Thirty years down the line, the world economy - but I suspect, more particularly the British economy - is totally screwed up again. Truth is, we never really shook off the old boom and bust cycle. Thatcher was an inordinately lucky politician and her predecessors - above all hampered by a quadruple rise in oil prices - were misfortune personified. Prosperity under Thatcher was an illusory house of cards built on debt and credit and taking in other people's washing.
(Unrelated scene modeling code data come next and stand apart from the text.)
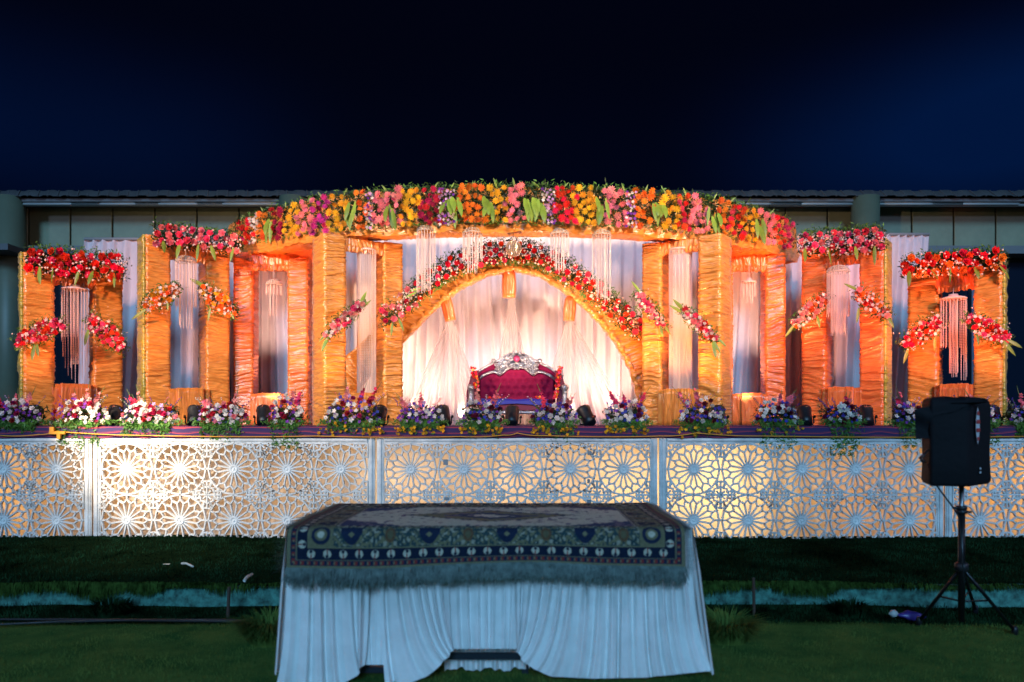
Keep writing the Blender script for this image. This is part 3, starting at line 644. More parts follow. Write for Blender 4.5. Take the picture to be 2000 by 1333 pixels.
def fan(px, py, bx0, bx1, by, Y, label, folds=6, k2=120):
    t0 = at(px, py, Y); V = []; nv = 24
    for i in range(k2):
        u = i/(k2-1)
        for j in range(nv):
            v = j/(nv-1); w = 8*(1-v)
            x = (px+(u-.5)*w)*(1-v)+(bx0+(bx1-bx0)*u)*v; sp_ = v**.9
            b_ = at(x, py+(by-py)*v, Y); b_[1] += .09*(math.sin(u*PI*2*folds+.7*math.sin(u*9))+.4*math.sin(u*PI*2*folds*2.3))*sp_*.7+.25*sp_-.0
            V.append(b_)
    return tag(mk('voile_fan', V, grid_faces(k2, nv), M_SHEER), label, 'sheer drape', 'voile fans gathered under the tassels')
fan(880, 620, 772, 958, 836, 11.05, 'sheer pink white drape fanning out below the left tassel')
fan(998, 578, 948, 1056, 836, 11.05, 'sheer drape fanning out below the top tassel behind the sofa', 6)
fan(1111, 620, 1040, 1252, 836, 11.05, 'sheer pink white drape fanning out below the right tassel')

# ------------------------------------------------------------------ curtains
def cur(px0, px1, pb0, pb1, py, Y, pl, label, amp=.06, sd=0):
    a, b2, c2, d2 = at(px0, py, Y)[0], at(px1, py, Y)[0], at(pb0, py, Y)[0], at(pb1, py, Y)[0]
    o = curtain('backdrop_curtain', a, b2, c2, d2, Y, zz(py, Y), STG+.005, pl, amp, M_WHITE, sd=sd); tag(o, label, 'curtain', 'white backdrop curtains')
    return o
cur(600, 1262, 600, 1262, 461, 12.0, 27, 'wide white curtain behind the arch and throne sofa')
cur(447, 623, 447, 623, 470, 12.05, 10, 'white curtain behind the orange gate left of the canopy posts', sd=1)
cur(1262, 1568, 1262, 1570, 470, 12.05, 14, 'white curtain behind the orange gate right of the canopy posts', sd=2)
cur(165, 450, 146, 450, 468, 12.2, 13, 'lavender white curtain behind the two gates at left', sd=3)
cur(1560, 1815, 1560, 1782, 459, 12.2, 12, 'white curtain behind the two gates at right', sd=4)
# coarse patch of gathered cloth on the backdrop rail
pr = MB()
for px0, px1, py, Y in ((600, 1262, 460, 12.0), (165, 450, 467, 12.2), (1560, 1815, 458, 12.2)):
    pr.tube([at(px0, py, Y), at(px1, py, Y)], .025, 8)
    for px in (px0+4, px1-4): q = at(px, py, Y+.08); pr.tube([(q[0], q[1], STG), q], .025, 8)
tag(pr.build('curtain_rail', M_PIPE, None, True), 'steel pipe rails carrying the white backdrop curtains', 'curtain rail')

# ------------------------------------------------------------------ flowers
def petal(L, w, cup, base=0., nseg=2):
    """strip petal along +x lifted by cup; returns V,F"""
    V = []; 
    for i in range(nseg+1):
        t_ = i/nseg; ww = w*math.sin(PI*min(.92, .18+.72*t_)); z = cup*t_*t_+base
        V += [(L*t_, -ww, z+.15*w), (L*t_, ww, z+.15*w)]
    return np.array(V), [(2*i, 2*i+2, 2*i+3, 2*i+1) for i in range(nseg)]
def rotz(V, a): c, s = math.cos(a), math.sin(a); return V @ np.array(((c, s, 0), (-s, c, 0), (0, 0, 1)))
def flower(name, rings, core, m):
    mb = MB()
    for (n, L, w, cup, r0, z0) in rings:
        for i in range(n):
            V, Fc = petal(L, w, cup); V = V+np.array((r0, 0, z0)); V[:, 2] += .04*math.sin(i*2.7); V = rotz(V, 2*PI*(i+.5*(z0 > 0))/n+.12*math.sin(i*5))
            mb.add(V @ Rf.T, Fc)
    if core: 
        r, z = core; mb.lathe([(r, z*.2), (r*.9, z*.7), (r*.4, z)], (0, 0, 0), 7, Rf)
    return mb.data(name, m)
FL = {}
for k, m in FC.items():
    FL['rose', k] = flower('rose', [(6, .85, .52, .25, .12, -.05), (5, .62, .42, .55, .12, .10), (4, .36, .30, .6, .08, .25)], (.2, .75), m)
    FL['gerbera', k] = flower('gerbera', [(11, .90, .17, .12, .08, 0), (9, .62, .15, .28, .08, .08), (6, .36, .13, .32, .04, .15)], (.18, .3), m)
    FL['blossom', k] = flower('blossom', [(5, .9, .42, .35, .05, 0), (4, .5, .3, .5, .05, .1)], (.15, .45), m)
def leafmesh(name, L, w, m, droop=.4, n=6):
    V = []
    for i in range(n+1):
        t_ = i/n; ww = w*math.sin(PI*min(1, .08+t_*.92))**.8; x = 0; z = -L*t_; y = -droop*L*math.sin(t_*PI*.55)*.6
        V += [(-ww, y+.25*ww, z), (0, y, z), (ww, y+.25*ww, z)]
    Fc = []
    for i in range(n): Fc += [(3*i, 3*i+1, 3*i+4, 3*i+3), (3*i+1, 3*i+2, 3*i+5, 3*i+4)]
    return mesh(name, V, Fc, m)
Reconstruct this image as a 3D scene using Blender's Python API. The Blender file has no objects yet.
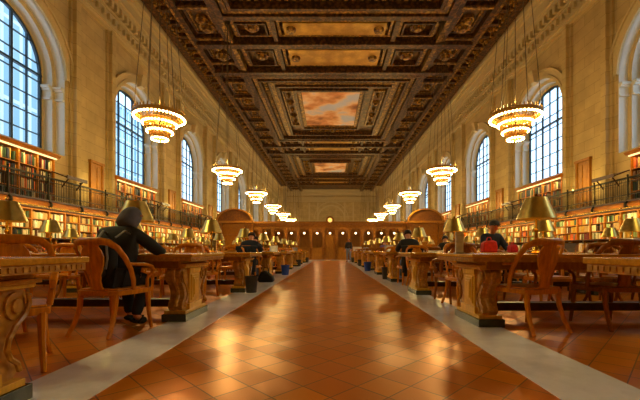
import bpy, bmesh, math, random
from mathutils import Vector, Matrix
random.seed(7)
R = random.random
PI = math.pi
sc = bpy.context.scene
COL = sc.collection

# ------------------------------------------------------------------ camera, sky, exposure
cam_d = bpy.data.cameras.new('camera'); cam = bpy.data.objects.new('camera', cam_d); COL.objects.link(cam)
cam.location = (0, 0, .82); cam.rotation_euler = (PI/2, 0, 0)
cam_d.sensor_width = 36; cam_d.lens = 36*350/640
cam_d.shift_x = -10/640; cam_d.shift_y = 50.5/640; cam_d.clip_end = 400; cam_d.clip_start = .05
sc.camera = cam
sc.view_settings.view_transform = 'Standard'; sc.view_settings.look = 'None'
sc.view_settings.gamma = 1; sc.view_settings.use_curve_mapping = False
sc.view_settings.exposure = 0.25
W = bpy.data.worlds.new('sky'); sc.world = W; W.use_nodes = True
bg = W.node_tree.nodes['Background']; bg.inputs[0].default_value = (.60, .81, 1.0, 1); bg.inputs[1].default_value = 2.5
CHAND_W = 205      # watts per chandelier light
SHELF_W = 15       # watts per shelf strip light
WARM = (1.0, .78, .27)

# ------------------------------------------------------------------ materials
def srgb(r, g, b):
    f = lambda c: (c/12.92 if c <= .04045 else ((c+.055)/1.055)**2.4)
    return (f(r/255), f(g/255), f(b/255), 1)
def newmat(name):
    m = bpy.data.materials.new(name); m.use_nodes = True
    nt = m.node_tree; return m, nt, nt.nodes['Principled BSDF']
def link(nt, a, b): nt.links.new(a, b)
def coords(nt, scale=(1,1,1), rot=(0,0,0), which='Object'):
    tc = nt.nodes.new('ShaderNodeTexCoord'); mp = nt.nodes.new('ShaderNodeMapping')
    mp.inputs['Scale'].default_value = scale; mp.inputs['Rotation'].default_value = rot
    link(nt, tc.outputs[which], mp.inputs[0]); return mp.outputs[0]
def noise(nt, vec, scale, detail=3, rough=.5):
    n = nt.nodes.new('ShaderNodeTexNoise'); n.inputs['Scale'].default_value = scale
    n.inputs['Detail'].default_value = detail; n.inputs['Roughness'].default_value = rough
    link(nt, vec, n.inputs['Vector']); return n
def ramp(nt, fac, stops):
    r = nt.nodes.new('ShaderNodeValToRGB'); e = r.color_ramp.elements
    while len(e) < len(stops): e.new(.5)
    for i, (p, c) in enumerate(stops): e[i].position = p; e[i].color = c if len(c) == 4 else (*c, 1)
    link(nt, fac, r.inputs[0]); return r.outputs[0]
def bump(nt, b, h, strength=.3, dist=.02):
    n = nt.nodes.new('ShaderNodeBump'); n.inputs['Strength'].default_value = strength; n.inputs['Distance'].default_value = dist
    link(nt, h, n.inputs['Height']); link(nt, n.outputs[0], b.inputs['Normal'])
def flat(name, col, rough=.5, metal=0, emit=0, ecol=None, var=.15):
    m, nt, b = newmat(name); b.inputs['Base Color'].default_value = col
    b.inputs['Roughness'].default_value = rough; b.inputs['Metallic'].default_value = metal
    v = noise(nt, coords(nt), 14); c = ramp(nt, v.outputs[0], [(.3, [x*(1-var*1.2) for x in col[:3]]), (.7, [min(1, x*(1+var*.8)) for x in col[:3]])])
    link(nt, c, b.inputs['Base Color'])
    if emit: b.inputs['Emission Color'].default_value = ecol or col; b.inputs['Emission Strength'].default_value = emit
    return m
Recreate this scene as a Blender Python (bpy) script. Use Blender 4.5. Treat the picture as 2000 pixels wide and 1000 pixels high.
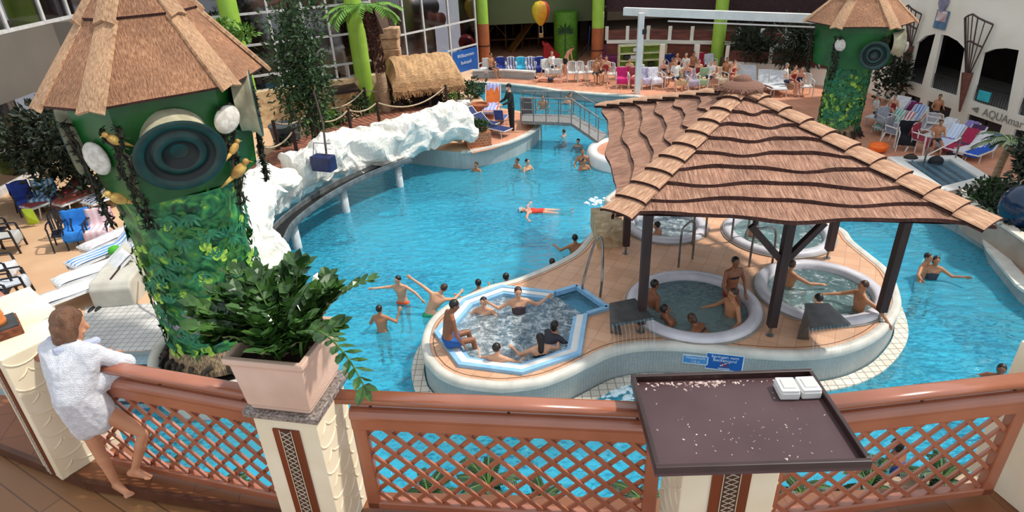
import bpy, bmesh, math, random
from mathutils import Vector, Matrix, Euler, noise
from mathutils.geometry import tessellate_polygon
for o in list(bpy.data.objects): bpy.data.objects.remove(o)
S = bpy.context.scene
COL = S.collection
PI = math.pi
random.seed(7)
# ---------------------------------------------------------------- camera
FPX = 1238.0
TH = math.atan(FPX / 2322.0)
PH = math.atan2(103, 2320)
CZ = 7.5
cf = Vector((0, math.cos(TH), -math.sin(TH)))
u0 = Vector((0, math.sin(TH), math.cos(TH)))
r0 = Vector((1, 0, 0))
cr = r0 * math.cos(PH) - u0 * math.sin(PH)
cu = u0 * math.cos(PH) + r0 * math.sin(PH)
cam = bpy.data.cameras.new('camera')
cam.sensor_width = 36.0
cam.lens = 36.0 * FPX / 2000.0
cam.clip_start = 0.05
cam.clip_end = 300
camo = bpy.data.objects.new('camera', cam)
COL.objects.link(camo)
camo.matrix_world = Matrix((
    (cr.x, cu.x, -cf.x, 0), (cr.y, cu.y, -cf.y, 0), (cr.z, cu.z, -cf.z, CZ), (0, 0, 0, 1)))
S.camera = camo
# ---------------------------------------------------------------- light
w = bpy.data.worlds.new('world'); S.world = w; w.use_nodes = True
bg = w.node_tree.nodes['Background']
bg.inputs[0].default_value = (0.86, 0.93, 1.0, 1)
bg.inputs[1].default_value = 1.0
sun = bpy.data.lights.new('sun', 'SUN'); sun.energy = 3.6; sun.angle = math.radians(3.0); sun.color = (1.0, 0.95, 0.86)
suno = bpy.data.objects.new('sun', sun); COL.objects.link(suno)
suno.rotation_euler = Vector((-0.55, -0.10, -0.83)).to_track_quat('-Z', 'Y').to_euler()
vs = S.view_settings
vs.view_transform = 'Standard'
try: vs.look = 'None'
except Exception: pass
vs.exposure = 0.0; vs.gamma = 1.0; vs.use_curve_mapping = False

# ---------------------------------------------------------------- photo frame -> place
def at(px, py, z=0.0):
    d = cf * FPX + cr * (px - 1000) - cu * (py - 500)
    return Vector((0, 0, CZ)) + d * ((z - CZ) / d.z)
def on_plane(px, py, p0, dirx):
    "point of the vertical plane through p0 along dirx"
    n = Vector((-dirx[1], dirx[0], 0))
    d = cf * FPX + cr * (px - 1000) - cu * (py - 500)
    o = Vector((0, 0, CZ))
    return o + d * ((Vector((p0[0], p0[1], 0)) - o).dot(n) / d.dot(n))
def proj(p):
    d = Vector(p) - Vector((0, 0, CZ)); ww = d.dot(cf)
    return 1000 + FPX * d.dot(cr) / ww, 500 - FPX * d.dot(cu) / ww

# ---------------------------------------------------------------- materials
def lin(c):
    if isinstance(c, str):
        c = tuple(int(c[i:i + 2], 16) / 255 for i in (0, 2, 4))
    return tuple((x / 12.92 if x <= .04045 else ((x + .055) / 1.055) ** 2.4) for x in c) + (1,)
MC = {}
def nodes(name):
    m = bpy.data.materials.new(name); m.use_nodes = True
    nt = m.node_tree; return m, nt, nt.nodes['Principled BSDF']
def N(nt, t, **k):
    n = nt.nodes.new(t)
    for a, b in k.items(): setattr(n, a, b)
    return n
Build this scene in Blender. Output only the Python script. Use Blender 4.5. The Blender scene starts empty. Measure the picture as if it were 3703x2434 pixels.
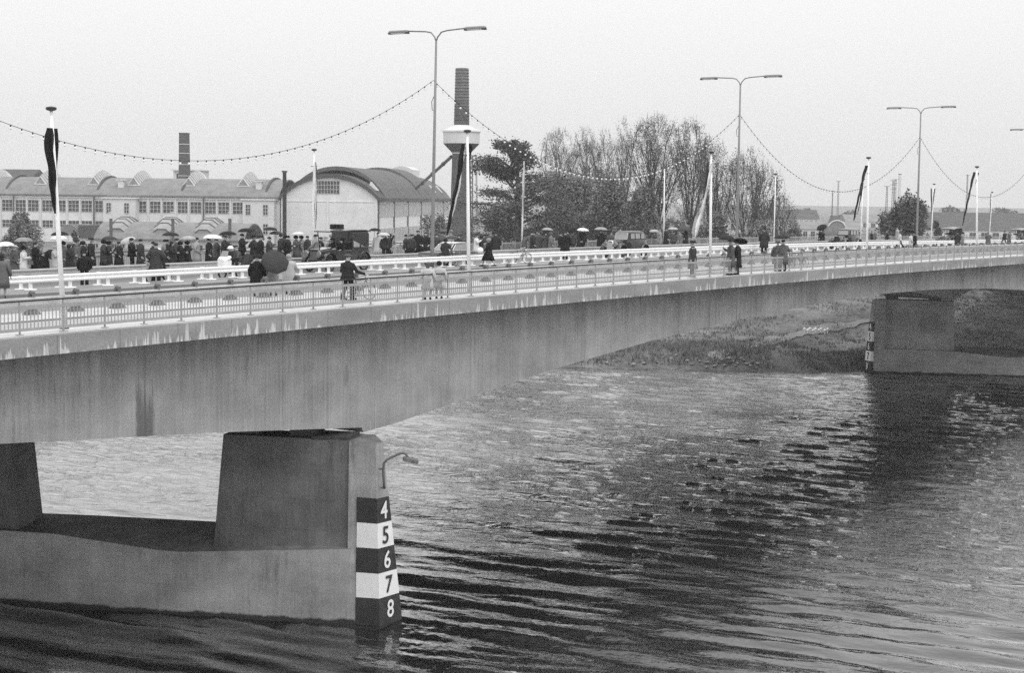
import bpy, math, random
import numpy as np
from mathutils import Vector, Matrix
random.seed(7); rng = np.random.default_rng(7)
C = bpy.context.scene.collection
SC = bpy.context.scene
# ------------------------------------------------------------------ camera, sky, sun, exposure
F, HOR, ROLL, TH = 5827.275, 718.784, 0.012029, 0.599004   # focal length and horizon in photo pixels, roll, yaw
CX, CY, EYE = 1851.5, 1217.0, 17.0
PIT = math.atan((CY - HOR) / F)
r0 = Vector((math.sin(TH), -math.cos(TH), 0)); f0 = Vector((math.cos(TH), math.sin(TH), 0)); up0 = Vector((0, 0, 1))
FWD = f0 * math.cos(PIT) - up0 * math.sin(PIT); U1 = f0 * math.sin(PIT) + up0 * math.cos(PIT)
RT = r0 * math.cos(ROLL) + U1 * math.sin(ROLL); UP = -r0 * math.sin(ROLL) + U1 * math.cos(ROLL)
cam = bpy.data.cameras.new('camera'); camo = bpy.data.objects.new('camera', cam); C.objects.link(camo)
cam.sensor_width = 36; cam.lens = F / 3703 * 36; cam.clip_end = 8000; cam.clip_start = 0.5
M = Matrix.Identity(4)
for i, v in enumerate((RT, UP, -FWD)):
    for k in range(3): M[k][i] = v[k]
M[2][3] = EYE
camo.matrix_world = M
SC.camera = camo
SC.view_settings.view_transform = 'Standard'; SC.view_settings.look = 'None'
SC.view_settings.exposure = 0.0; SC.view_settings.gamma = 1
SC.cycles.use_denoising = False
SC.cycles.max_bounces = 6; SC.cycles.volume_bounces = 1; SC.cycles.transparent_max_bounces = 8
SUN_EL, SUN_AZ = math.radians(58), math.atan2(-0.75, -0.35)
W = bpy.data.worlds.new('World'); SC.world = W; W.use_nodes = True
nt = W.node_tree; nt.nodes.clear()
def N(t, typ, **kw):
    n = t.nodes.new(typ)
    for k, v in kw.items(): setattr(n, k, v)
    return n
out = N(nt, 'ShaderNodeOutputWorld'); bg = N(nt, 'ShaderNodeBackground')
sky = N(nt, 'ShaderNodeTexSky', sky_type='NISHITA', sun_disc=False, sun_elevation=SUN_EL, sun_rotation=math.pi / 2 - SUN_AZ, air_density=1.0, dust_density=4.0)
bw = N(nt, 'ShaderNodeRGBToBW'); mul = N(nt, 'ShaderNodeMath', operation='MULTIPLY'); mul.inputs[1].default_value = 0.035
nt.links.new(sky.outputs[0], bw.inputs[0]); nt.links.new(bw.outputs[0], mul.inputs[0])
geo = N(nt, 'ShaderNodeTexCoord'); sep = N(nt, 'ShaderNodeSeparateXYZ'); nt.links.new(geo.outputs['Generated'], sep.inputs[0])
mr = N(nt, 'ShaderNodeMapRange'); nt.links.new(sep.outputs[2], mr.inputs[0])
mr.inputs[1].default_value = 0.0; mr.inputs[2].default_value = 0.16; mr.inputs[3].default_value = 0.70; mr.inputs[4].default_value = 0.90   # cloud sheet, paler overhead
cn = N(nt, 'ShaderNodeTexNoise'); cn.inputs['Scale'].default_value = 2.2; cn.inputs['Detail'].default_value = 3
nt.links.new(geo.outputs['Generated'], cn.inputs['Vector'])
cm = N(nt, 'ShaderNodeMapRange'); nt.links.new(cn.outputs[0], cm.inputs[0]); cm.inputs[3].default_value = -0.03; cm.inputs[4].default_value = 0.03
a1 = N(nt, 'ShaderNodeMath', operation='ADD'); a2 = N(nt, 'ShaderNodeMath', operation='ADD')
nt.links.new(mul.outputs[0], a1.inputs[0]); nt.links.new(mr.outputs[0], a1.inputs[1]); nt.links.new(a1.outputs[0], a2.inputs[0]); nt.links.new(cm.outputs[0], a2.inputs[1])
zr = N(nt, 'ShaderNodeMapRange'); nt.links.new(sep.outputs[2], zr.inputs[0]); zr.inputs[1].default_value = .17; zr.inputs[2].default_value = 1.0; zr.inputs[3].default_value = 0; zr.inputs[4].default_value = .9   # overcast sky, brightest overhead
a3 = N(nt, 'ShaderNodeMath', operation='ADD'); nt.links.new(a2.outputs[0], a3.inputs[0]); nt.links.new(zr.outputs[0], a3.inputs[1])
nt.links.new(a3.outputs[0], bg.inputs[0]); bg.inputs[1].default_value = 1.0
nt.links.new(bg.outputs[0], out.inputs[0])
sl = bpy.data.lights.new('sun', 'SUN'); sl.energy = 0.7; sl.angle = math.radians(25); sl.color = (1, 1, 1)
so = bpy.data.objects.new('sun', sl); C.objects.link(so)
sd = Vector((math.cos(SUN_AZ) * math.cos(SUN_EL), math.sin(SUN_AZ) * math.cos(SUN_EL), math.sin(SUN_EL)))
so.rotation_euler = sd.to_track_quat('Z', 'Y').to_euler(); so.location = (0, -50, 80)

# ------------------------------------------------------------------ geometry of the place
def deck(X): return EYE - 4.1498 - 7.4e-5 * (X - 98.265) ** 2
def ray(px, py):
    a = (px - CX) / F; b = -(py - CY) / F
    return FWD + RT * a + UP * b
def at(px, py, z):                       # point on the sight line of a photo pixel, z metres in front of the eye
    r = ray(px, py); hz = r.x * f0.x + r.y * f0.y
    return Vector((0, 0, EYE)) + r * (z / hz)
def atZ(px, py, Z):
    r = ray(px, py); return Vector((0, 0, EYE)) + r * ((Z - EYE) / r.z)
def on_deck(px, py, off=0.0):
    Z = 12.7 + off
    for _ in range(12):
        P = atZ(px, py, Z); Z = deck(P.x) + off
    return P
def pix(P):
    d = Vector(P) - Vector((0, 0, EYE)); z = d.dot(FWD)
    return CX + F * d.dot(RT) / z, CY - F * d.dot(UP) / z, z
def xat(px, Y, off=0.0):                 # X on the deck line Y that is seen at px
    lo, hi = -40.0, 700.0
    for _ in range(45):
        m = (lo + hi) / 2; u, v, z = pix((m, Y, deck(m) + off))
        if z < 1 or u < px: lo = m
        else: hi = m
    return m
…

So life on Mars is really back: unemployment rockets, businesses go under and the pound loses value by the day. Even the spectre of national bankruptcy looms as taxpayers fund the seemingly bottomless pit of losses racked up by the banks. But in the 70s there was a key difference - the notion of community was still intact. You knew your bank manager, your local shop assistant, baker, milkman and village bobby. Words like "pride" and "shame" had not yet disappeared from the English language. The recession won't prove eternal and, economically at least, Britain plc will probably survive. But I suspect the social damage will be even more shattering as crime and disorder escalate.

If you want a vision of the future, see the movie Escape from New York.